Si stava meglio quando si stava peggio

 

     Viviamo in un'era in cui le merci, di qualsivoglia natura, sono esibite in modo seduttivo. Vale anche per i cibi. Per i quali non basta più una semplice vetrina espositiva e/o catalogativa, ma un trionfo di opulenza tentatrice che induce al desiderio pur in assenza di appetito. Parliamone.

 

     "Si stava meglio quando si stava peggio" era la frase tormentone di mio padre (classe 1915). Ogni volta che la ripeteva io alzavo gli occhi al cielo, senza ribattere. Aborro le frasi fatte, e questa lo è.

     Non ho mai capito come mai un uomo che ha fatto la guerra potesse disprezzare il tempo presente, fatto di agi, per esaltare un passato di stenti e miserie. Incomprensibile. Ho impiegato cinquant'anni per capire la profondità ed il valore della sua frase tormentone. Ed eccoci qua a parlarne.

     Ai suoi tempi non esisteva nè il concetto di vetrina espositiva (troppo poco da esporre) nè il concetto di seduttività (comunque non come lo intendiamo noi attualmente). C'erano poche tipologie di cibi ed in quantità esigua. E proprio grazie al fatto che i cibi erano pochi (e poco) si era costretti a mangiarli tutti per sfamarsi.

     Sostanzialmente erano poco nutriti ma non denutriti.

 

      Facciamo un esempio calato nello scenario tipico delle campagne.

     A disposizione per i più, pur in bassa quantità, c'erano: frumento, mais, verdure, pollame vario (non solo pollo), capre (latte), maiale, uova. Qualcuno con la mucca in stalla (latte). In relazione alle caratteristiche del territorio qualcuno aveva a disposizione anche il riso. E in molti avevano a disposizione il sale che fungeva da conservante di carni e pesci.

      Di tutto questo c'era poca disponibilità in termini quantitativi, QUINDI SI MANGIAVA TUTTO. E poche storie.

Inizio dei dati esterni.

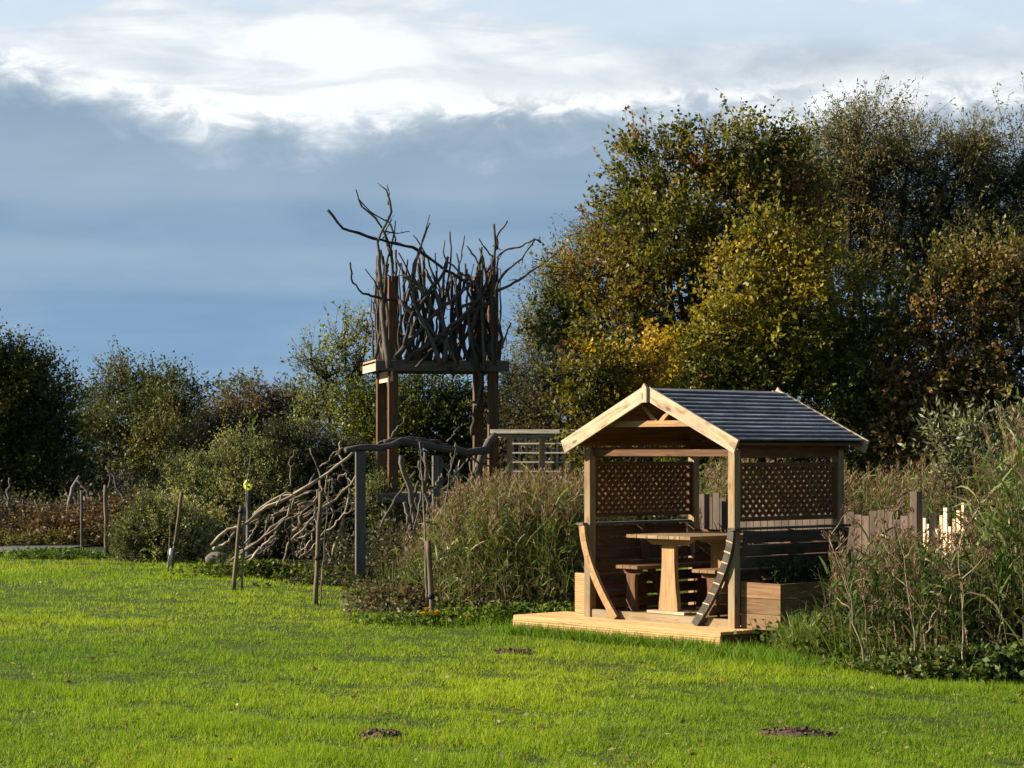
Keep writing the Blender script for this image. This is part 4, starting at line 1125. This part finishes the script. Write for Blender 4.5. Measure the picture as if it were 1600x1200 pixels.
# ------------------------------------------------------------------ tower
def build_tower():
    a = R(12); fd = np.array([math.cos(a), math.sin(a), 0]); bd = np.array([-math.sin(a), math.cos(a), 0])
    O = P(614, 705, 35.0); O[2] = 0     # foot of the front left post
    W, D = 1.64, 1.25
    def tp(x, y, z): return O + fd * x + bd * y + zz * z
    T = thing('lookout_tower', tuple(tp(W / 2, D / 2, 0)), 'tall timber tower with a nest-like cage of dead branches on top', 'tower')
    for x, y in ((0, 0), (W, 0), (0, D), (W, D)):
        g = G(); g.board(tp(x, y, -.05), tp(x, y, 4.62 + rng.uniform(-.1, .1)), .155, .155, fd, .05); g.build('post', M['towerpost'], T)
    # platforms
    for zc, h, nm, mm in ((3.10, .15, 'upper', 'grey'), (.97, .13, 'lower', 'grey')):
        g = G()
        x0, x1 = -.30, W + .24
        if nm == 'lower': x0, x1 = -.28, W * .9
        g.board(tp(x0, -.125, zc), tp(x1, -.125, zc), h, .05, zz)
        g.build('edge_beam', M[mm], T)
        g = G(); g.board(tp(x0, D + .12, zc), tp(x1, D + .12, zc), h, .05, zz); g.build('edge_beam', M[mm], T)
        g = G(); g.board(tp(x0 + .02, -.095, zc - .02), tp(x0 + .02, D + .09, zc - .02), h * .8, .035, zz); g.build('side_beam', M['palelit'], T)  # sunlit tone of this side put into the wood colour
        g = G(); g.board(tp(x0 + .27, -.09, zc - .16), tp(x0 + .27, D + .09, zc - .16), .17, .035, zz)
        g.build('joist', M['palelit'], T)
        g = G(); n = 12
        for k in range(n):
            y = -.1 + (D + .2) * (k + .5) / n
            g.board(tp(x0 + .005, y, zc + h / 2 + .014), tp(x1, y, zc + h / 2 + .014), (D + .2) / n - .01, .024, bd)
        g.build('platform_boards', M['fascia'], T)
    r_ = np.random.default_rng(17)

    def br(pts, r0, r1, mat='drift', n=12, amp=.014, tone=None, sides=7):
        r0 *= 1.0
        tone = r_.uniform(.4, 1.15) if tone is None else tone
        p = gnarl(pts, n, amp); rad = np.linspace(r0, r1, n) * (1 + r_.uniform(-.14, .14, n))
        g = G(); g.tube(p, rad, sides, (tone, tone * .96, tone * .92), .2); stubs(g, p, rad, r_, tone); g.build('branch', M[mat], T, smooth=True)
    # palisade of crooked uprights: front, left, right and back faces
    def upright(x, y, along, top):
        z0 = 3.18 + r_.uniform(-.08, .05); wob = r_.normal(0, .06, 5); s = r_.normal(0, .12)
        H = top - z0
        pts = []
        for i, t in enumerate(np.linspace(0, 1, 5)):
            off = along * (wob[i] + s * t * H) + np.cross(along, zz) * r_.normal(0, .03)
            pts.append(tp(x, y, z0 + H * t) + off)
        br(pts, r_.uniform(.028, .048), r_.uniform(.012, .022))
    for k in range(30):
        t = (k + .5) / 30; top = 4.42 + .48 * r_.random() + .3 * abs(t - .45)
        upright(.1 + t * (W - .2), -.1 + r_.normal(0, .03), fd, top)
    for k in range(9):
        upright(-.07 + r_.normal(0, .03), .05 + k * .14, bd, 4.5 + .5 * r_.random())
    for k in range(8):
        upright(W + .09 + r_.normal(0, .03), .1 + k * .15, bd, 4.45 + .45 * r_.random())
    for k in range(9):
        upright(.1 + k * .17, D + .05, fd, 4.1 + .5 * r_.random())
    g = G()
    for k in range(24):
        face = k % 5; H0 = 3.2; top = 4.3 + .5 * r_.random()
        x, y, al = (r_.uniform(-.08, W + .08), -.17 + r_.normal(0, .02), fd) if face < 3 else ((-.13, r_.uniform(0, D), bd) if face == 3 else (W + .14, r_.uniform(0, D), bd))
        s_ = r_.normal(0, .16); pts = [tp(x, y, H0 + (top - H0) * t) + al * (r_.normal(0, .05) + s_ * t) for t in np.linspace(0, 1, 5)]
        tn = r_.uniform(.4, 1.1); g.tube(gnarl(pts, 11, .014), np.linspace(r_.uniform(.018, .034), .008, 11), 6, (tn, tn * .96, tn * .92), .18)
    g.build('woven_sticks', M['drift'], T, kind='stuff')
    # crossing rails of crooked wood
    def F(pts, r0, r1, dy=0, **kw): br([P(x, y, 34.85 + (x - 614) * .0022 + dy) for x, y in pts], r0, r1, **kw)
    for s in ([(632, 565), (660, 545), (700, 515), (730, 485), (760, 455)], [(618, 560), (650, 520), (690, 480), (740, 440)], [(625, 470), (660, 500), (700, 540), (715, 575)],
              [(770, 470), (730, 490), (690, 530), (650, 575)], [(630, 430), (660, 450), (690, 500), (705, 560)], [(640, 540), (655, 480), (690, 430), (700, 400)],
              [(745, 575), (735, 520), (750, 470), (745, 420)], [(690, 570), (700, 540), (690, 500), (680, 450), (665, 420)]):
        F(s, .045, .022, dy=-.16 + r_.uniform(-.03, .03))
    # the named long branches of the skyline
    sky = [([(690, 570), (645, 470), (648, 420), (656, 390), (668, 345), (672, 335)], .04, .008),
           ([(608, 575), (596, 470), (590, 375), (612, 335), (607, 300), (590, 286)], .05, .010),
           ([(607, 320), (608, 300), (605, 287)], .012, .006),
           ([(512, 328), (535, 357), (565, 365), (590, 375), (650, 388), (690, 418), (735, 445), (760, 460)], .020, .026),
           ([(556, 296), (563, 322), (590, 345), (598, 358), (612, 395), (614, 440)], .010, .028),
           ([(560, 310), (580, 332), (610, 350), (618, 380)], .008, .016),
           ([(547, 410), (551, 440), (565, 458), (590, 465), (620, 470)], .013, .022),
           ([(570, 420), (585, 440), (600, 470)], .008, .016),
           ([(600, 362), (620, 365), (640, 362)], .012, .006),
           ([(618, 344), (614, 372), (604, 410), (600, 500)], .008, .03),
           ([(612, 342), (600, 365), (610, 400)], .010, .02),
           ([(645, 367), (655, 378), (664, 395), (660, 430), (670, 480)], .008, .03),
           ([(672, 348), (660, 378), (648, 410), (636, 470)], .008, .03),
           ([(695, 375), (692, 400), (712, 420), (745, 445), (758, 480)], .009, .026),
           ([(703, 362), (706, 398), (700, 440), (690, 500)], .010, .022),
           ([(726, 368), (720, 405), (712, 440), (716, 500)], .009, .022),
           ([(729, 384), (745, 405), (751, 430), (735, 455)], .012, .02),
           ([(748, 373), (758, 388), (768, 400), (770, 430)], .010, .018),
           ([(772, 350), (774, 380), (772, 420), (768, 480), (772, 570)], .016, .045),
           ([(793, 345), (778, 368), (776, 390)], .012, .018),
           ([(845, 380), (835, 373), (815, 385), (790, 390), (776, 402)], .010, .018),
           ([(836, 374), (815, 405), (790, 424), (778, 440), (772, 480)], .011, .026),
           ([(850, 382), (842, 374)], .005, .008),
           ([(885, 383), (862, 400), (850, 412), (828, 425), (808, 440), (788, 450), (765, 462), (720, 480)], .010, .030),
           ([(848, 398), (852, 408)], .006, .008),
           ([(798, 505), (790, 525), (784, 545)], .010, .02),
           ([(730, 420), (729, 470), (735, 540)], .01, .03), ([(753, 400), (752, 440), (754, 520), (757, 575)], .014, .035),
           ([(680, 395), (684, 430), (672, 470), (668, 540)], .008, .03), ([(623, 395), (640, 430), (645, 470), (640, 540)], .012, .03),
           ([(655, 470), (640, 500), (632, 540)], .02, .03), ([(620, 600), (750, 600), (752, 600)], .0, .0)]
    for i, (pts, r0, r1) in enumerate(sky[:-1]):
        F(pts, r0 * 1.1, r1, dy=-.20 + .02 * (i % 6), n=max(8, 3 * len(pts)), amp=.007)
    # hanging and bracing branches below the platform
    F([(752, 580), (750, 610), (742, 640), (738, 680)], .05, .03, dy=.1)
    F([(735, 560), (752, 590), (745, 640)], .035, .02, dy=.0)
    F([(700, 575), (712, 583), (706, 590)], .03, .012, dy=-.22)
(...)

     Attualmente l'offerta è enorme...ma solo all'apparenza. Capiamo perchè entrando in un bar, tipico dei centri cittadini, dove una buona parte delle persone si ferma in pausa pranzo. Nelle vetrinette troviamo un trionfo seducente di: tramezzini, panini, focacce, piadine, pizzette, crostatine, brioches, muffin, pasticcini. [Ti viene fame anche se non ce l'hai. Le esposizioni di certi locali seducono anche l'inappetente più incallito. Il bello viene còlto in tutte le sfumature, si sa.]

     Bene. Tutto questo si traduce in un solo oggetto che si chiama FRUMENTO. Punto. Gli altri ingredienti a corollario hanno ben poco significato al suo cospetto.

     Chi fa un minimo di tavola calda propone anche il riso. Qualche illuminato perpone il kamut e il farro. Che comunque mangiano in pochi perchè la pizzetta, il panino ed il tramezzino sono più veloci e più pratici.

     Nessuno col mais. E anche a casa, chi la mangia più la polenta?

     E il riso?? I pochi fantasiosi sopravissuti lo mangiano solo di domenica. Gli altri giorni pizzette.

     E il latte di capra? Oggetto sconosciuto. Tutti col latte di mucca.

     Le uova? Ma percarità! Non vorrai mica alzare il colesterolo!

     Pollame? Petto di pollo e tacchino a quintali. Gli altri animali da cortile sono sconosciuti. Se uno, per sbaglio, vede la foto di una faraona la crede un uccello esotico.

     Maiale? Le carni grasse non le vogliamo!! Si alza il colesterolo!!! (sono tutti ossessionati dal colesterolo).

     Verdure?? Ne mangiano tutti così tante che si lamentano che si gonfiano con una foglia di insalata. [Per forza, la mangiano sempre.]

     E il sale? In lavastoviglie. Perchè lì non alza la pressione.

     Risultato: la stragrande maggioranza della popolazione si trova in uno stato paradossale di denutrizione. Qui, in pieno occidente, dove "non ci manca niente".

     E infatti stiamo tutti così bene che i ricoveri ospedalieri, negli ultimi 10 anni, sono più che raddoppiati.

     "Non ci manca niente" e perdiamo la salute.

     Bravo il mio papà, si stava meglio quando si stava peggio.